Sunday, June 28, 2020

Careful


CAREFUL   ***1/2

Guy Maddin
1992


IDEA:  In an Alpine village where all residents must be extremely quiet to avoid setting off an avalanche, two brothers train to become butlers while competing for the affection of the same woman.


BLURB:  In Guy Maddin’s cinema of psychosexual delirium, unconscious drives and anxieties are never hidden and rarely subtextual: they always rush unabated across the surface, their primitive origins unearthed in tandem with the archaic filmic idioms the director has made a career of recreating.
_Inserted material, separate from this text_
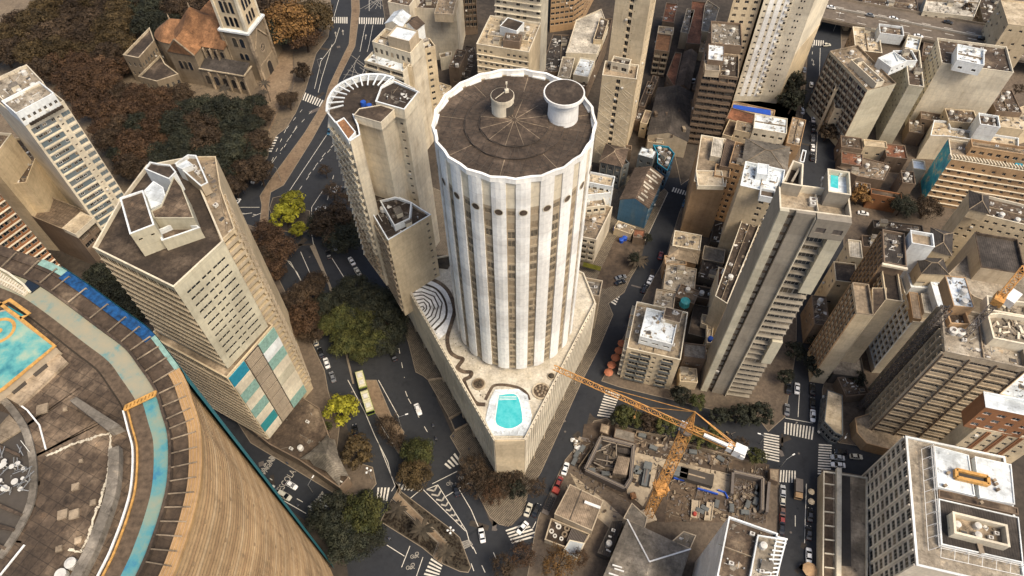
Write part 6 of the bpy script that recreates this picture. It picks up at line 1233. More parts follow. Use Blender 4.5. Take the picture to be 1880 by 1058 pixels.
q = rect('A4 1078,858 1700,960 1068,748', 24); b = MB(); p, c = q[3], q[0]; t_ = (c-p).normalized(); nn = Vector((t_.y, -t_.x))*.05; b.hexa([(*(p), 1), (*(c), 1), (*(c+nn), 1), (*(p+nn), 1), (*(p), 23.6), (*(c), 23.6), (*(c+nn), 23.6), (*(p+nn), 23.6)]); part('mural', b, 'mural', r)
V(r, 27.5, 'R A4 1190,790 1700,870 1160,745', base=23, wall='tan', roof='r_tan', nm='upper_', f={0: W(fh=3.2, cw=3, ww=1.6, wh=1.4, top=.8, bot=.4)}, cl=4); b = MB()
for i in range(30): c = G('A4', 1085+i*18, 850+i*2.9, 24.5); b.box((c.x, c.y+1.2, 23.2), .3, 2.2, 1.2, .1)
part('pergola_slats', b, 'pale', r); b = MB(); b.prism(pts('A4 1430,865 1469,872 1469,895 1425,888', 24), 23.02, 23.3); part('rooftop_pool', b, 'cyan', r)
r = B('white_parapet_block', 'low white-parapeted building around a dark court above the mural', OB, 13, 'A4 985,648 1062,655 1075,690 1440,745 1440,790 1070,735 965,730', wall='pale', roof='r_cream', cap='white', cl=4)
# ---- right edge
r = B('cream_window_block', 'large cream apartment block dotted with dark windows, right edge', 'apartment block', 36, 'R B4 1172,138 1700,270 1155,28', wall='cream', roof='r_brown', cap='pale', f={0: W(fh=2.9, cw=2.6, ww=1.3, wh=1.0, glass='darkglass', skip=.12), 3: None}, cl=2)
V(r, 39, 'R B4 1180,128 1275,150 1178,35', base=35, wall='cream', roof='c_dark', nm='hip_', kind='hip', rh=2)
r = B('dark_deck_building', 'old concrete building with a big dark slatted roof, right edge', OB, 37, 'R B4 1240,442 1480,482 1228,258', wall='concrete', roof='c_dark', cap='r_brown', cl=0)
V(r, 31, 'B4 1062,480 1215,325 1240,440 1600,500 1600,680 1300,640 1200,600', base=0, wall='concrete', roof='r_concrete', nm='lower_', par=(.4, .2))
r = B('brown_stepped_block', 'brown stepped apartment block with dark hipped roof and blank front', 'apartment block', 41, 'R D6 380,792 505,808 385,568', wall='cream', roof='r_tan', cap='r_tan', f={3: W(fh=2.9, cw=2.2, ww=1.8, wh=1.8, ledge=.3, fins=.4, finm='tan', ledgem='tan', glass='darkglass')})
V(r, 41, 'R D6 598,690 722,708 605,468', base=0, wall='cream', roof='r_dark', nm='middle_', f={3: W(fh=2.9, cw=2.2, ww=1.8, wh=1.8, fins=.4, finm='tan', glass='darkglass')}); V(r, 45, 'R D6 583,412 752,445 585,170', base=0, wall='brown', roof='c_dark', nm='rear_', f={3: W(fh=2.9, cw=2.2, ww=1.8, wh=1.8, fins=.4, finm='tan', ledge=.3, ledgem='tan', glass='darkglass')}, cl=2)
q2 = pts('D6 505,808 598,690 605,600 500,600', 41); V(r, 40.6, q2, base=0, wall='cream', roof='r_brown', nm='link_', par=(.1, .1))
b = MB(); p, c = pts('D6 570,425 760,462', 45.3); b.bar((*p, 45), (*c, 45), .8, .8); part('roof_beam', b, 'pale', r)
r = B('tank_house_block', 'dark hip-roofed block with a white tank house in front of the cream windows', OB, 40, 'R D6 870,490 1055,500 870,385', wall='cream', roof='c_dark', kind='hip', rh=1.5)
V(r, 41, 'R D6 930,320 1080,360 970,170', base=0, wall='cream', roof='c_dark', nm='rear_', kind='hip', rh=1.5); V(r, 47, 'R D6 790,270 960,300 795,175', base=0, wall='white', roof='r_tan', nm='tank_house_', par=(1.2, .25), cap='white')
wz = hgt('D6 800,858 D7 405,345')
r = B('white_frame_block', 'block with white gridded window frames and a dazzling white roof, right side', OB, wz, 'R D6 800,858 985,870 772,480', wall='pale', roof='r_cream', cap='pale', f={3: W(fh=2.9, cw=2.2, ww=1.3, wh=1.9, sill=.5, ledge=.3, ledgem='white', fins=.35, finm='white', glass='glass')})
V(r, wz+2.6, 'R D6 785,600 965,612 790,485', base=wz-1, wall='white', roof='r_white', nm='white_deck_', par=(.3, .2), cl=3); V(r, wz+1.4, 'R D6 800,830 865,840 805,640', base=wz-1, wall='tan', roof='c_tan', nm='shed_', par=(.1, .1)); V(r, wz+1.6, 'R D6 885,790 955,800 885,650', base=wz-1, wall='pale', roof='c_white', nm='rib_shed_', par=(.1, .1)); V(r, wz+4.5, 'R D6 990,755 1055,760 985,560', base=wz-1, wall='white', roof='r_white', nm='tower_room_', par=(.3, .2))
uz = hgt('D7 958,182 D7 362,815')
q = rect('D7 958,182 1575,312 D6 1045,740', uz)
r = B('unfinished_block', 'huge weathered concrete block under reconstruction with debris on its roof, right', OB, uz, q, wall='concrete', roof='r_concrete', cap='r_concrete', par=(1.4, .4), f={0: W(fh=3.3, cw=6.2, ww=5.2, wh=1.3, sill=1.2, rec=.35, top=1.5, bot=3, glass='darkglass', fins=.35, finm='brown', ledge=.25, ledgem='concrete'), 3: W(fh=3.3, cw=2.6, ww=1.9, wh=2.4, sill=.4, rec=.5, top=1, bot=3, glass='darkglass', fins=.7, finm='concrete')}, cl=5)
rg = random.Random(12)
V(r, uz+2.2, 'D6 1355,800 1400,980 1800,1060 1800,850 1440,790', base=uz-1.4, wall='pale', roof='r_concrete', nm='debris_yard_', par=(1.8, .4)); V(r, uz+2.2, 'D6 1350,660 1360,770 1700,830 1700,720 1500,690', base=uz-1.4, wall='pale', roof='r_concrete', nm='rear_yard_', par=(1.8, .4))
for i in range(70):
    X, Y = (rg.uniform(1390, 1620), rg.uniform(850, 990)) if i < 38 else (rg.uniform(1400, 1620), rg.uniform(710, 800)); c = G('D6', X, Y, uz); b = MB(); b.box((c.x, c.y, uz+.45+.02*(i % 9)), rg.uniform(.6, 2.4), rg.uniform(.15, .8), rg.uniform(.05, .5), rg.uniform(0, 3)); part('rubble_piece', b, rg.choice(['pale', 'r_tan', 'r_grey', 'beam']), r)
for X, Y in ((1110, 918), (1165, 928)): c = G('D6', X, Y, uz); b = MB(); b.cyl((c.x, c.y, uz-1.38), 1.1, 1.2, 20); b.cyl((c.x, c.y, uz-.18), 1.15, .15, 20, .4); b.cur = 1; b.cyl((c.x, c.y, uz+.0), .45, .1, 12); part('water_tank', b, ['tank', 'steel'], r)
V(r, uz+3, 'R D6 1105,740 1260,755 1110,520', base=uz-1.4, wall='tan', roof='r_white', nm='white_room_', par=(.2, .2), cl=6); V(r, uz+.6, 'R D6 1080,870 1230,880 1090,760', base=uz-1.4, wall='tan', roof='r_brown', nm='open_shaft_', par=(1.6, .3), cl=3)
B('corner_building', 'brown curved-corner base of the big concrete block by the street', OB, 5, 'D7 285,680 300,790 370,870 480,900 640,935 700,800 420,640', wall='tan', roof='r_tan', par=(.4, .2))
r = B('orange_striped_block', 'block with orange vertical stripes and a planted roof ledge, right edge', OB, 42, 'R D7 1195,755 1700,850 1200,640', wall='cream', roof='r_concrete', cap='pale', f={0: [W(fh=3, cw=2.2, ww=1.2, wh=1.2, u=(a, a+.16), top=1, bot=2, glass='darkglass') for a in (.02, .26, .5, .74)]}, cl=2)
q = rect('D7 1195,755 1700,850 1200,640', 42); t_ = (q[1]-q[0]); n_ = Vector((t_.y, -t_.x)).normalized(); rot = math.atan2(t_.y, t_.x)
for a in (.19, .23, .43, .47, .67, .71): b = MB(); c = q[0]+t_*a+n_*.12; b.box((c.x, c.y, 2), t_.length*.028, .24, 39, rot); part('orange_stripe', b, 'orangewall', r)
for i in range(22): c = q[0]+t_*(i/24+.02)-n_*.9; b = MB(); b.cyl((c.x, c.y, 41), .35, .9+.3*(i % 3), 7, .5); part('ledge_shrub', b, 'garden' if i % 3 else 'r_brown', r)
V(r, 52, 'R D7 1262,600 1700,690 1350,505', base=41, wall='orangewall', roof='r_white', nm='upper_', cap='white', f={0: W(fh=3.1, cw=3.2, ww=1.8, wh=1.4, top=1.5, bot=.6, frame='frame_w')})
# ---- white gridded office, bottom right
r = B('white_grid_office', 'white office block with deep gridded windows and a fenced rooftop, bottom right', 'office building', 31, 'R C4 890,1000 1490,1140 866,308', wall='offwhite', roof='r_concrete', cap='white', par=(.5, .5), f={3: [W(fh=3.05, cw=3.7, ww=3.0, wh=2.45, sill=.3, rec=.15, top=.6, bot=.6, fins=.5, finw=.5, finm='offwhite', glass='glass', frame='pale', ledge=.2, ledgem='offwhite')]}, cl=0)
q = rect('C4 890,1000 1490,1140 866,308', 31)
V(r, 32.6, 'C4 985,355 1170,405 1205,625 1005,575', base=30.4, wall='white', roof='r_white', nm='west_deck_', par=(.25, .2)); V(r, 32.6, 'C4 1205,412 1400,455 1420,670 1232,632', base=30.4, wall='white', roof='r_white', nm='east_deck_', par=(.25, .2))
V(r, 32.2, 'C4 1010,640 1440,740 1465,985 1025,885', base=30.4, wall='white', roof='c_dark', nm='dark_deck_', par=(.3, .2)); V(r, 35, 'R C4 1095,825 1395,900 1090,710', base=31, wall='pale', roof='r_tan', nm='sunken_box_', par=(2.2, .5), cap='pale', cl=7)
V(r, 31.6, 'C4 1010,590 1220,635 1435,690 1440,725 1010,632', base=30.4, wall='brown', roof='r_brown', nm='gutter_', par=(.2, .2))
b = MB()
cc = pts('C4 1108,478 1280,518 1285,560 1110,520', 34)
for i in range(4): b.bar((*cc[i], 33.2), (*cc[(i+1) % 4], 33.2), .8, 1.2)
part('yellow_rim_skylight', b, 'yellow', r); b = MB(); b.flat(cc, 33.0); part('skylight_glass', b, 'darkglass', r)
b = MB(); f1 = pts('C4 960,365 1020,905 950,925 985,350', 33); p = pts('C4 975,352 1018,900 1469,1000', 33)
for i in range(2):
    L_ = (p[i+1]-p[i]).length; k = int(L_/3)
    for j in range(k+1): c = p[i].lerp(p[i+1], j/k); b.bar((*c, 31), (*c, 33.6), .12); o_ = Vector((-2.2, -.3)) if i == 0 else Vector((.2, -2.0)); b.bar((*c, 33.5), (*(c+o_), 31.2), .1)
    for z in (33.5, 32.4): b.bar((*p[i], z), (*p[i+1], z), .1)
    o_ = Vector((-2.2, -.3)) if i == 0 else Vector((.2, -2.0)); b.bar((*(p[i]+o_), 31.3), (*(p[i+1]+o_), 31.3), .12)
part('roof_railing', b, 'lamp_w', r); b = MB(); c = G('C4', 1240, 890, 33); b.box((c.x, c.y, 31), 1.2, 3.5, 1.4, -.1); part('lattice_duct', b, 'beam', r)
for X, Y in ((1045, 568), (1062, 500), (1320, 560), (1330, 590), (1310, 540), (1240, 660)): c = G('C4', X, Y, 33); b = MB(); b.box((c.x, c.y, 32.4), .9, .7, .8, .4); part('vent_box', b, 'r_tan', r)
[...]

Careful is one of his early peaks, as well as a great exemplification of how he animates his psychoanalytic preoccupations – hyperbolically, absurdly – at the level of the text. Here, Maddin conjures an early Technicolor-style burlesque of lurid Freudianism, replete with overlapping Oedipal dramas, elaborate castration fantasies, death wishes, and, always, neurotically repressed desires fit to burst. The last point finds its ingenious geographic manifestation in the film’s Alpine town, wherein acting on one’s feelings – even so much as a sneeze – might literally unleash a deadly avalanche upon the community. This being Maddin, whose characters always fail spectacularly at suppressing their sweaty impulses, there’s little question that such feelings will erupt. As caution and propriety are repeatedly, perversely breached, Careful builds in hysteria, its biliously tinted frames and arch, deadpan dialog giving it the tenor of a waking fever dream. For Maddin, that’s just what cinema is – and often life, too.